Footage of the event, then, was ultimately more a backdrop for news than it was a source of news itself. Many of the commenters on these streams weren’t even talking about the explosion and its aftermath. Instead, they were arguing about which app had the better image quality, or proclaiming, even more emphatically than the Verge or Next Web, “THIS is the future of news.” But was it? As Popper acknowledged of his own earlier viewing, “I had less information than I would if I had waited for a formal news crew to arrive, report out what was happening, and then pass that information back to me.”

Visually, neither of the streams I watched provided anything truly insightful. The aerial one might as well have been a still image. It was too far from the scene to reveal more than the fact that the fire was still burning. Mashable’s stream, by contrast, was too close to the event to offer any real perspective. People weren’t getting information from either that they couldn’t have found more easily and more clearly on Twitter—or by reading news reports or flicking on the TV news.

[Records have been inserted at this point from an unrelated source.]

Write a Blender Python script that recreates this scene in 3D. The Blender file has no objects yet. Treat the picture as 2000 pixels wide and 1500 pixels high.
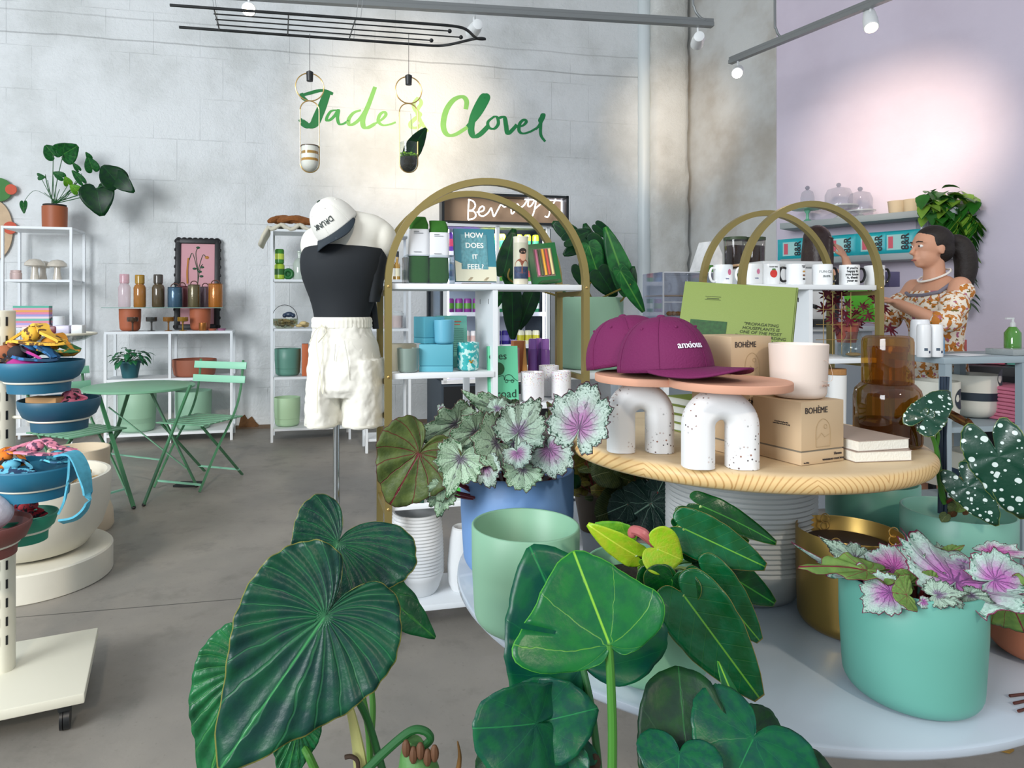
import bpy, math, random
from mathutils import Vector, Matrix, Euler
random.seed(7)
R = math.radians; PI = math.pi
scene = bpy.context.scene
C = scene.collection

# ---------------- camera ----------------
F, CX, HY, CH = 1300.0, 900.0, 600.0, 1.25      # focal length / principal column / horizon row (in 2000x1500 px), eye height
cam = bpy.data.cameras.new('camera'); cam_o = bpy.data.objects.new('camera', cam); C.objects.link(cam_o)
cam.lens = 36*F/2000; cam.sensor_width = 36
cam.shift_x = (1000-CX)/2000; cam.shift_y = (HY-750)/2000
cam.clip_start = 0.05
cam_o.location = (0, 0, CH); cam_o.rotation_euler = (R(90), 0, 0)
scene.camera = cam_o
# ---------------- world, exposure ----------------
scene.view_settings.view_transform = 'Standard'; scene.view_settings.look = 'None'
scene.view_settings.exposure = 0.12; scene.view_settings.gamma = 1
scene.view_settings.use_curve_mapping = False
w = bpy.data.worlds.new('world'); scene.world = w; w.use_nodes = True
w.node_tree.nodes['Background'].inputs[0].default_value = (0.80, 0.90, 1.0, 1)
w.node_tree.nodes['Background'].inputs[1].default_value = 0.72
def area(name, loc, target, sx, sy, power, col):
    l = bpy.data.lights.new(name, 'AREA'); l.shape = 'RECTANGLE'; l.size = sx; l.size_y = sy
    l.energy = power; l.color = col
    o = bpy.data.objects.new(name, l); C.objects.link(o); o.location = loc
    o.rotation_euler = (Vector(target)-Vector(loc)).to_track_quat('-Z', 'Y').to_euler()
    return o
area('shopfront_window_light', (-4.6, -2.6, 3.0), (-0.6, 5.5, 1.4), 3.2, 2.6, 470, (0.93, 0.97, 1.0))
sun = bpy.data.lights.new('low_sun', 'SUN'); sun.energy = 0.7; sun.color = (1.0, 0.86, 0.70); sun.angle = R(3)
sun_o = bpy.data.objects.new('low_sun', sun); C.objects.link(sun_o); sun_o.rotation_euler = Vector((-.26, .92, -.63)).to_track_quat('-Z', 'Y').to_euler()

# ---------------- helpers ----------------
def lin(h):
    h = h.lstrip('#'); o = []
    for i in (0, 2, 4):
        c = int(h[i:i+2], 16)/255
        o.append(c/12.92 if c <= .04045 else ((c+.055)/1.055)**2.4)
    return (*o, 1)
def ax(px, Z): return (px-CX)*Z/F
def az(py, Z): return CH-(py-HY)*Z/F
def P(px, py, Z): return Vector((ax(px, Z), Z, az(py, Z)))
def floorZ(py, zb=0.0): return (CH-zb)*F/(py-HY)

class NT:
    def __init__(s, m):
        s.t = m.node_tree; s.n = s.t.nodes; s.l = s.t.links
        s.b = s.n['Principled BSDF']
    def new(s, typ, **kw):
        x = s.n.new(typ)
        for k, v in kw.items(): setattr(x, k, v)
        return x
    def put(s, sock, v):
        if v is None: return
        if isinstance(v, bpy.types.NodeSocket): s.l.new(v, sock)
        else: sock.default_value = v
    def m(s, op, a, b=None, c=None):
        x = s.new('ShaderNodeMath', operation=op)
        for i, v in enumerate((a, b, c)): s.put(x.inputs[i], v)
        return x.outputs[0]
    def mix(s, f, a, b, mode='MIX'):
        x = s.new('ShaderNodeMix', data_type='RGBA', blend_type=mode)
        s.put(x.inputs[0], f); s.put(x.inputs[6], a); s.put(x.inputs[7], b); return x.outputs[2]
    def noise(s, scale, detail=3, vec=None, rough=.5, dist=0.0):
        x = s.new('ShaderNodeTexNoise'); x.inputs['Scale'].default_value = scale; x.inputs['Detail'].default_value = detail
        x.inputs['Roughness'].default_value = rough; x.inputs['Distortion'].default_value = dist
        if vec: s.l.new(vec, x.inputs['Vector'])
        return x.outputs[0]
    def ss(s, v, a, b):
        x = s.new('ShaderNodeMapRange', interpolation_type='SMOOTHSTEP'); s.put(x.inputs[0], v)
        x.inputs[1].default_value = a; x.inputs[2].default_value = b; return x.outputs[0]
    def obj(s): return s.new('ShaderNodeTexCoord').outputs['Object']
    def sep(s, v):
        x = s.new('ShaderNodeSeparateXYZ'); s.l.new(v, x.inputs[0]); return x.outputs
    def uv(s, name):
        x = s.new('ShaderNodeUVMap'); x.uv_map = name; return x.outputs[0]
    def bump(s, h, strength=.3, dist=.01):
        x = s.new('ShaderNodeBump'); x.inputs['Strength'].default_value = strength; x.inputs['Distance'].default_value = dist
        s.l.new(h, x.inputs['Height']); s.l.new(x.outputs[0], s.b.inputs['Normal'])
    def color(s, v): s.put(s.b.inputs['Base Color'], v)
_m = {}
def mat(hexcol, rough=.5, metal=0, bump=0, bscale=60, var=0, vscale=8, spec=None, emit=0, alpha=1, sub=0, coat=0, name=None):
    key = (hexcol, rough, metal, bump, bscale, var, vscale, spec, emit, alpha, sub, coat)
    if key in _m: return _m[key]
    m = bpy.data.materials.new(name or 'mat_'+hexcol.strip('#')); m.use_nodes = True; n = NT(m); b = n.b
    c = lin(hexcol); b.inputs['Base Color'].default_value = c
    b.inputs['Roughness'].default_value = rough; b.inputs['Metallic'].default_value = metal
    if spec is not None: b.inputs['Specular IOR Level'].default_value = spec
    if coat: b.inputs['Coat Weight'].default_value = coat
    if emit: b.inputs['Emission Color'].default_value = c; b.inputs['Emission Strength'].default_value = emit
    v = n.obj()
    if var:
        dark = tuple(x*(1-var) for x in c[:3])+(1,); light = tuple(min(1, x*(1+var)) for x in c[:3])+(1,)
        n.color(n.mix(n.noise(vscale, 4, v), dark, light))
    if bump: n.bump(n.noise(bscale, 4, v), bump, .004)
    if alpha < 1: b.inputs['Alpha'].default_value = alpha
    _m[key] = m; return m
def glass(hexcol='FFFFFF', rough=.02, tint=1.0, refl=.12, name=None):
    """thin-walled coloured glass: tinted see-through plus a clear surface reflection"""
    key = ('glass', hexcol, rough, tint, refl)
    if key in _m: return _m[key]
    m = bpy.data.materials.new(name or 'glass_'+hexcol); m.use_nodes = True; t = m.node_tree
    for n in list(t.nodes): t.nodes.remove(n)
    out = t.nodes.new('ShaderNodeOutputMaterial'); tr = t.nodes.new('ShaderNodeBsdfTransparent')
    gl = t.nodes.new('ShaderNodeBsdfGlossy'); mx = t.nodes.new('ShaderNodeMixShader'); lw = t.nodes.new('ShaderNodeLayerWeight')
    tr.inputs[0].default_value = lin(hexcol); gl.inputs['Roughness'].default_value = rough
    lw.inputs[0].default_value = .35
    mr = t.nodes.new('ShaderNodeMath'); mr.operation = 'MULTIPLY_ADD'; mr.inputs[1].default_value = .26; mr.inputs[2].default_value = refl*.3
    t.links.new(lw.outputs['Facing'], mr.inputs[0]); t.links.new(mr.outputs[0], mx.inputs[0])
    t.links.new(tr.outputs[0], mx.inputs[1]); t.links.new(gl.outputs[0], mx.inputs[2]); t.links.new(mx.outputs[0], out.inputs[0])
    _m[key] = m; return m

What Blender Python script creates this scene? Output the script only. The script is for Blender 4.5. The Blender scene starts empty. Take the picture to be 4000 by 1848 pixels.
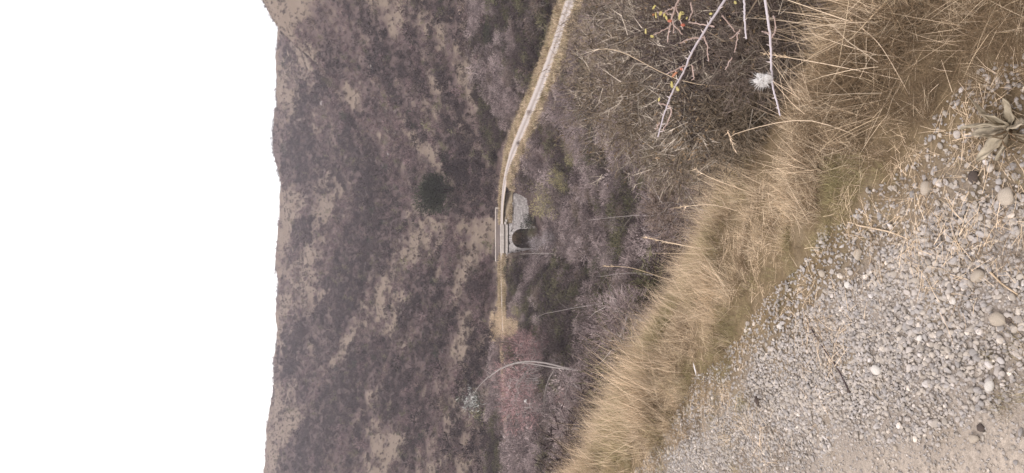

If these apps had anything to offer, it wasn’t information about the tragedy; it was the feeling of participation in it. Many of the commenters engaged with the streams—especially with Mashable’s—as if they were there on the scene, as if Mashable’s videographer were a proxy for their own presence. At least so far, Meerkat and Periscope may put us in the moment, but they’re no more useful than any of the tools we already have. They let us feel as if we’re involved in something, but they don’t necessarily tell us much we don’t know. In the process, they remind us that being there, being in the thick of things as they unfold, is often much more confusing than being elsewhere. This may change as the apps develop and as broadcasters learn to use them. For now, Meerkat and Periscope can show us what’s new, but that doesn’t mean that they show us the news.